Speaking of which: why is there interference from former friends? Why are they former and no longer current? What happened to his wife being part of the story? Who or what is the actual antagonist here?
A logline needs four things: protagonist, antagonist, conflict, stakes. Your protagonist is clear AND clearly defined, so that’s good: busy young lawyer. As already mentioned, the antagonist is less clear…with the conflict and stakes, they are implied but undefined.
Here’s an example of how this would work as a logline, which may not be your story but it’s just an example — use it as a guide to tell us what your script is actually about:
“A busy young lawyer struggles to balance work and family when his psychotic ex-wife turns friends & coworkers against him while challenging his right to custody of their children.”

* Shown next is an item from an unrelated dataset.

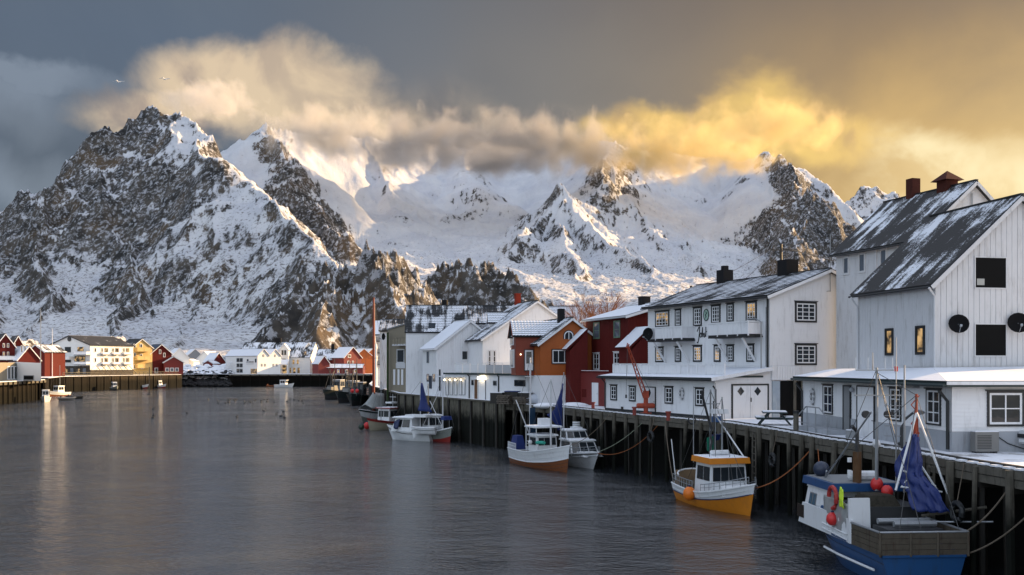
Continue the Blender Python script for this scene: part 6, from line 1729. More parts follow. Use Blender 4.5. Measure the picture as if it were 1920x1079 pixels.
# --- 3: wooden boat
b3 = Boat('wooden_boat', 'old wooden fishing boat, white above and varnished brown planks below', (.35, 82.6), (.40, -.917), 9.8, 2.9, (1.2, 1.25, 2.05),
          [(.58, BWOOD, 'hull_planks'), (1, BWH, 'upper_planks')], draft=.7, tr=.55, rake=.5, gun=BWH, wale=(.59, BWH), flare=.6, full=2.4, deck=NETB)
for fr_, mm in ((.25, DARKM), (.36, DARKM), (.47, DARKM), (.72, WHITE2), (.86, WHITE2)):
    for sd_ in (-1, 1):
        P_ = []
        for i in range(15):
            t_ = i / 14; z1_ = b3.sheer(t_); z0_ = -.7 * (1 - max(0, (t_ - .75) / .25) ** 2 * .6); p_ = .32 + .6 * max(0, (t_ - .45) / .55) ** 1.5
            P_.append(b3.p(t_ * (9.8 - .5 * (1 - fr_)), sd_ * (b3.hb(t_) * fr_ ** p_ + .006), z0_ + (z1_ - z0_) * fr_))
        MB().tube(P_, .012, 4).build('plank_seam', mm, b3.t)
b3.cabin(4.3, 6.0, .85, 1.3, 2.5, BWH, tb=.05, tf=.1, nf=3, nsd=2, over=.15)
b3.box(4.2, 6.3, -1.15, 1.15, 3.15, 3.25, 'canopy', BWH); b3.box(4.25, 6.25, -1.1, 1.1, 3.25, 3.3, 'snow_on_roof', SNOW)
for a_, b_ in ((4.3, -1.05), (4.3, 1.05), (6.2, -1.05), (6.2, 1.05)): b3.tube([(a_, b_, 1.3), (a_, b_, 3.15)], .035, 'canopy_post', BWH)
b3.box(4.8, 5.4, -.5, .3, 3.3, 3.85, 'radar_box', BWH)
b3.mast(2.8, 0, 1.0, 8.6, .11, [(9.3, 0, 2.1), (.3, -.8, 1.3), (.3, .8, 1.3)], mat=WHITE2, cross=.5); b3.mast(6.6, 0, 1.3, 6.9, .08, [(9.4, 0, 2.1), (4.0, -1.1, 1.5), (4.0, 1.1, 1.5)], mat=WHITE2)
b3.tube([(2.9, 0, 2.2), (2.2, 1.0, 5.2)], .05, 'boom', WHITE2)
for sd_ in (-1, 1): b3.rail(.02, .3, .5, sd_, mat=BWH, r=.025)
b3.box(.9, 2.2, .1, 1.0, 1.2, 2.3, 'covered_gear', TARP, None, .2, .2, .2); drape([[b3.p(3.1, -.3, 4.6), b3.p(3.3, .2, 4.6)], [b3.p(3.1, -.4, 1.9), b3.p(3.5, .3, 1.8)]], pm('dark_blue_cloth', (.01, .03, .06), .7), 'furled_sail', b3.t, sub=6, wob=.12)
b3.tube([(6.2, 1.0, 2.05), (7.3, .9, 2.1)], .13, 'green_bundle', pm('turquoise_cloth', (.05, .35, .27), .7), n=8)
b3.buoy(5.2, 1.1, 2.0, .17, pm('white_float', (.7, .7, .7), .5), 'white round float on the wooden boat beside its cabin')
# hanging blue tarp between boats (on the cruiser's mast)
# --- 4: white cruiser
b4 = Boat('cabin_cruiser', 'white cabin cruiser with wide slanted windscreen beside the wooden boat', (4.0, 83.6), (.30, -.954), 8.6, 3.0, (1.0, 1.0, 1.4),
          [(.55, BWH, 'hull_bottom'), (1, BWH, 'hull_side')], draft=.6, tr=.9, rake=1.3, wale=(.93, DARKM), flare=.9, full=2.1)
b4.cabin(3.0, 5.9, 1.2, .95, 2.0, BWH, tb=.2, tf=.75, nf=3, nsd=3, wz=(.2, .86), over=.15, rh=.1)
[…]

Even at only 29 words that feels like too much and could be cut down, providing more details than are needed…but it does give us the four necessities:
Protagonist: busy young lawyer
Antagonist: psychotic ex-wife
Conflict: the challenge to custody
Stakes: losing custody
Here’s an even shorter version that still proposes a compelling story: “A busy young lawyer must protect his career and family when his psychotic ex-wife challenges his sole custody of their children.”

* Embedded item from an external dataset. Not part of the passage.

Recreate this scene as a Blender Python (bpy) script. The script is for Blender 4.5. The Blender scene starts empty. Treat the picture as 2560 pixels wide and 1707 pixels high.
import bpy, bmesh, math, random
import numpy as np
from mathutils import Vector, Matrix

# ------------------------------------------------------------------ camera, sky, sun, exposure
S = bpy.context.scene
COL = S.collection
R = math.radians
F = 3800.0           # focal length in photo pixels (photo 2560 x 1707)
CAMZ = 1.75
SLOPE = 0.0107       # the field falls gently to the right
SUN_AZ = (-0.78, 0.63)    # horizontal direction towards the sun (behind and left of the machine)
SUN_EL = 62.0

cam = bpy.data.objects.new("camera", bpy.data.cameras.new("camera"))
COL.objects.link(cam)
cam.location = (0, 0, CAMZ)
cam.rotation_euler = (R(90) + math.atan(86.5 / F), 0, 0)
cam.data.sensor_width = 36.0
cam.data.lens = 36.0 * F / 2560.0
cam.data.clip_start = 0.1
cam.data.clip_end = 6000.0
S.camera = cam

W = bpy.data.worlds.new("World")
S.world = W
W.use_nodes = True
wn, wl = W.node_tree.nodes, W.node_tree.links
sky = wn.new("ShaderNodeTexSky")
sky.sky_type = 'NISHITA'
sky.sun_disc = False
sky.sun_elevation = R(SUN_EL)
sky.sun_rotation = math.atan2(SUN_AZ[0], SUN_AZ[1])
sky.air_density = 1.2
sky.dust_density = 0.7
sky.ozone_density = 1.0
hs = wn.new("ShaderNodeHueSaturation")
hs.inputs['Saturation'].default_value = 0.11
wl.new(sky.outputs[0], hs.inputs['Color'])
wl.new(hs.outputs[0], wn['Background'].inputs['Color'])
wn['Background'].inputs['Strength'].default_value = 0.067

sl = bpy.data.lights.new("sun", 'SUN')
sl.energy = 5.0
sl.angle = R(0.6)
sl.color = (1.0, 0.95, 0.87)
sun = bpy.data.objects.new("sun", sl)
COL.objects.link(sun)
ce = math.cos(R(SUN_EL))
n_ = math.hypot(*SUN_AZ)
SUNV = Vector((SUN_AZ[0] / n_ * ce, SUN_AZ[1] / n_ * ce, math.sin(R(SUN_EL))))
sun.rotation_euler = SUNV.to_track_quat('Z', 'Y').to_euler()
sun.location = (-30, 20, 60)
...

22 words, and they tell us everything we need to know. Compare that to your original 33, and you see the difference between giving a reader a general idea of what the script is about, and giving a reader something compelling to make us want to read more. That’s all a logline has to do, in as short and clear a sentence as possible.
You should give us a more specific inciting incident. ‘Threatens’ could mean a lot of things. What specifically did she do?
Did she lock the car doors and drive the children into a lake?
Did she fall asleep while smoking and set fire to the house?
Did she force them to watch “The Last Jedi” over and over?
If you are going to use ‘threatens the lives of their children’ as the inciting incident, then give us the specific event in which she threatened (Endangered) the children’s lives.
After the psychotic wife of a busy young lawyer tells them she will crash her car with their kids inside he is forced to seek sole custody of the children she has incited against him.
Still not getting an idea of the whole story here…a logline should summarize the first half of a script, everything up to the midpoint. This sounds like five minutes out of the entire plot, and it isn’t clear why these things are happening.